I assume they did not say anything about how they did it ?? I'd think heat and hammer/dolly.... glad they removed the tire to do the repair ( the relation of white letters to valve changed, they rotated it) - I bet there are many businesses out there who would just leave the tire on the rim or only deflate it and push it back, off the lip.....

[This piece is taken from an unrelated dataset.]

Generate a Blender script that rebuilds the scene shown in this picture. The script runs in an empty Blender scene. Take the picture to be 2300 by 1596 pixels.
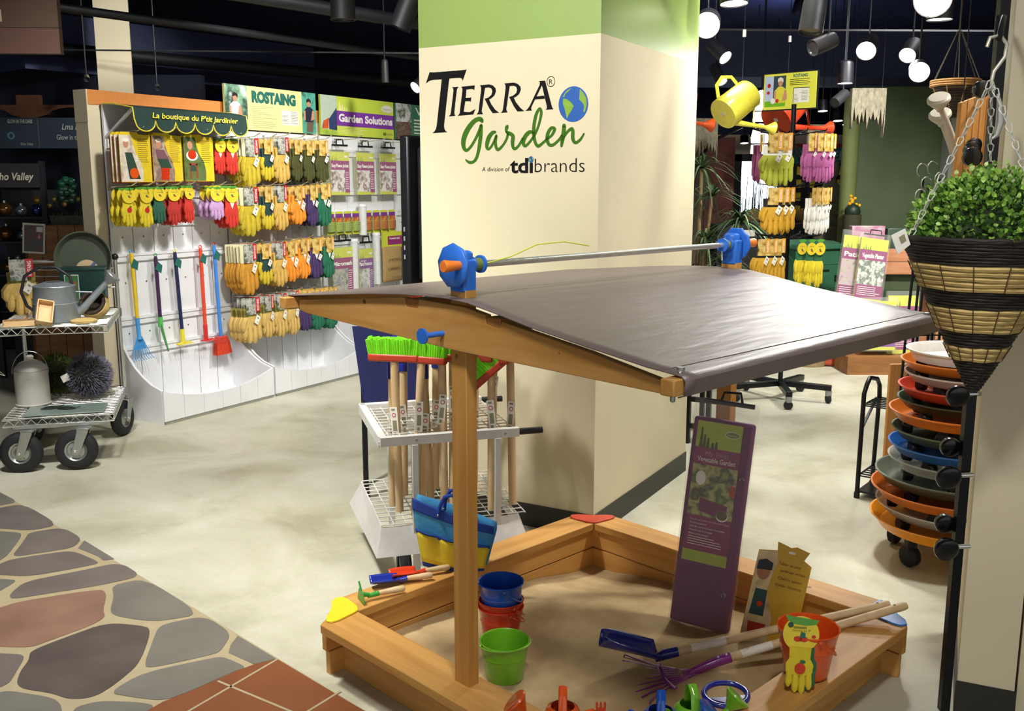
import bpy, bmesh, math, random
from mathutils import Vector, Matrix, Euler
random.seed(7)
R = math.radians
PI = math.pi
scene = bpy.context.scene
col = scene.collection

# ------------------------------------------------------------------ camera, world, exposure
cam_d = bpy.data.cameras.new('camera')
cam = bpy.data.objects.new('camera', cam_d)
col.objects.link(cam)
cam_d.sensor_fit = 'HORIZONTAL'
cam_d.sensor_width = 36.0
cam_d.lens = 36.0 * 2161.8 / 2300.0
cam_d.clip_start = 0.05
cam_d.clip_end = 100
cam.location = (0, 0, 1.6)
cam.rotation_euler = (PI / 2 - 0.1765, 0, 0)
scene.camera = cam

world = bpy.data.worlds.new('world')
scene.world = world
world.use_nodes = True
wb = world.node_tree.nodes['Background']
wb.inputs[0].default_value = (1.0, 0.985, 0.955, 1)
wb.inputs[1].default_value = 0.75

scene.view_settings.view_transform = 'Standard'
scene.view_settings.look = 'None'
scene.view_settings.gamma = 1.0
scene.view_settings.use_curve_mapping = False
scene.view_settings.exposure = 0.0


def spot(name, loc, target, power, size=60, blend=0.6, rad=0.06, color=(1.0, 0.975, 0.93), parent=None):
    l = bpy.data.lights.new(name, 'SPOT')
    l.energy = power
    l.spot_size = R(size)
    l.spot_blend = blend
    l.shadow_soft_size = rad
    l.color = color
    o = bpy.data.objects.new(name, l)
    col.objects.link(o)
    d = Vector(target) - Vector(loc)
    o.rotation_euler = d.to_track_quat('-Z', 'Y').to_euler()
    o.location = loc
    return o


# unseen ceiling lamps added to do most of the lighting: (lamp place, aimed at, watts, cone, blend)
UNSEEN_LAMPS = [
    ((-1.6, 1.9, 3.45), (-0.15, 4.35, 2.2), 340, 42, 0.9),
    ((-0.7, 1.5, 3.5), (0.0, 4.3, 1.0), 240, 70, 0.8),
    ((-0.7, 4.9, 3.5), (-2.3, 7.0, 1.2), 350, 75, 0.7),
    ((0.2, 6.0, 3.5), (-1.6, 8.2, 1.2), 380, 70, 0.7),
    ((-1.6, 3.2, 3.5), (-1.7, 4.2, 0.0), 620, 85, 0.8),
    ((1.5, 5.2, 3.5), (1.7, 5.4, 0.0), 430, 85, 0.8),
    ((2.4, 3.4, 3.4), (1.0, 3.1, 0.9), 260, 75, 0.8),
    ((0.3, 0.7, 3.4), (0.35, 2.9, 0.3), 160, 60, 0.8),
    ((3.2, 6.3, 3.5), (2.85, 8.7, 0.6), 800, 80, 0.8),
    ((-0.4, 0.9, 3.2), (1.28, 2.5, 1.75), 110, 34, 0.9),
    ((3.2, 11.3, 3.5), (3.3, 13.6, 1.3), 420, 80, 0.8),
    ((2.7, 3.6, 3.45), (0.75, 4.85, 2.1), 240, 46, 0.9),
    ((1.0, 4.7, 3.2), (1.95, 7.0, 2.0), 240, 45, 0.8),
    ((2.3, 6.6, 3.45), (1.15, 3.6, 1.2), 230, 42, 0.9),
    ((-1.2, 6.6, 3.45), (-3.1, 8.4, 2.6), 260, 40, 0.8),
]
# ------------------------------------------------------------------ helpers
def lin(h):
    h = h.lstrip('#')
    c = [int(h[i:i + 2], 16) / 255 for i in (0, 2, 4)]
    return tuple(((x / 12.92) if x <= 0.04045 else ((x + 0.055) / 1.055) ** 2.4) for x in c) + (1,)


MATS = {}


def mat(name, color, rough=0.5, metal=0.0, var=0.06, scale=30.0, bump=0.0, spec=0.5, alpha=1.0, emit=None, stretch=None, trans=0.0, coat=0.0):
    """principled surface with a little procedural tone variation"""
    if name in MATS:
        return MATS[name]
    m = bpy.data.materials.new(name)
    m.use_nodes = True
    nt = m.node_tree
    b = nt.nodes['Principled BSDF']
    c = lin(color) if isinstance(color, str) else color
    b.inputs['Roughness'].default_value = rough
    b.inputs['Metallic'].default_value = metal
    b.inputs['Specular IOR Level'].default_value = spec
    b.inputs['Alpha'].default_value = alpha
    if trans:
        b.inputs['Transmission Weight'].default_value = trans
        b.inputs['IOR'].default_value = 1.2
    if coat:
        b.inputs['Coat Weight'].default_value = coat
        b.inputs['Coat Roughness'].default_value = 0.1
    if emit:
        b.inputs['Emission Color'].default_value = c
        b.inputs['Emission Strength'].default_value = emit
    tc = nt.nodes.new('ShaderNodeTexCoord')
    mp = nt.nodes.new('ShaderNodeMapping')
    if stretch:
        mp.inputs['Scale'].default_value = stretch
    nt.links.new(tc.outputs['Object'], mp.inputs['Vector'])
    nz = nt.nodes.new('ShaderNodeTexNoise')
    nz.inputs['Scale'].default_value = scale
    nz.inputs['Detail'].default_value = 5
    nt.links.new(mp.outputs['Vector'], nz.inputs['Vector'])
    rp = nt.nodes.new('ShaderNodeValToRGB')
    rp.color_ramp.elements[0].position = 0.3
    rp.color_ramp.elements[1].position = 0.7
    rp.color_ramp.elements[0].color = tuple(max(0, x * (1 - var)) for x in c[:3]) + (1,)
    rp.color_ramp.elements[1].color = tuple(min(1, x * (1 + var)) for x in c[:3]) + (1,)
    nt.links.new(nz.outputs['Fac'], rp.inputs['Fac'])
    nt.links.new(rp.outputs['Color'], b.inputs['Base Color'])
    if bump:
        bp = nt.nodes.new('ShaderNodeBump')
        bp.inputs['Strength'].default_value = bump
        bp.inputs['Distance'].default_value = 0.01
        nt.links.new(nz.outputs['Fac'], bp.inputs['Height'])
        nt.links.new(bp.outputs['Normal'], b.inputs['Normal'])
    MATS[name] = m
    return m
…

looks like a professional repair and $160 isn't too bad - can you still buy these rims ??
 
Yes, a custom shark neighbor friend from up in Maryland, had a wreck with his car, and totally shattered a rare custom wheel, he picked up all the chunks and took it to a wheel shop, the TIGGED the hell out of it all, and returned a wheel looking perfect, and so by time I met up with him, he had it on the ground for some years....he kept his shark in a custom one car garage on his corner lot, separate from anything, or any building....NO way even a tree could hit that garage.....

:harhar:
 
These wheels look good on your vert :thumbs:

I assume they did not say anything about how they did it ?? I'd think heat and hammer/dolly.... glad they removed the tire to do the repair ( the relation of white letters to valve changed, they rotated it) - I bet there are many businesses out there who would just leave the tire on the rim or only deflate it and push it back, off the lip.....

looks like a professional repair and $160 isn't too bad - can you still buy these rims ??

As mrvette noted, there was some cutting and re-welding involved. Then cutting on a lathe-like machine and finally polishing. And yes, the tire was removed, re-installed, and balanced. Their web site is full of interesting information.

http://www.alloywheelrepair.ca/About.html

Those are Japanese Enkei (Centerline-clone) rims. I don't see them on the Enkei web site. So they must be antiques. Of course any 15" wheel is nowadays.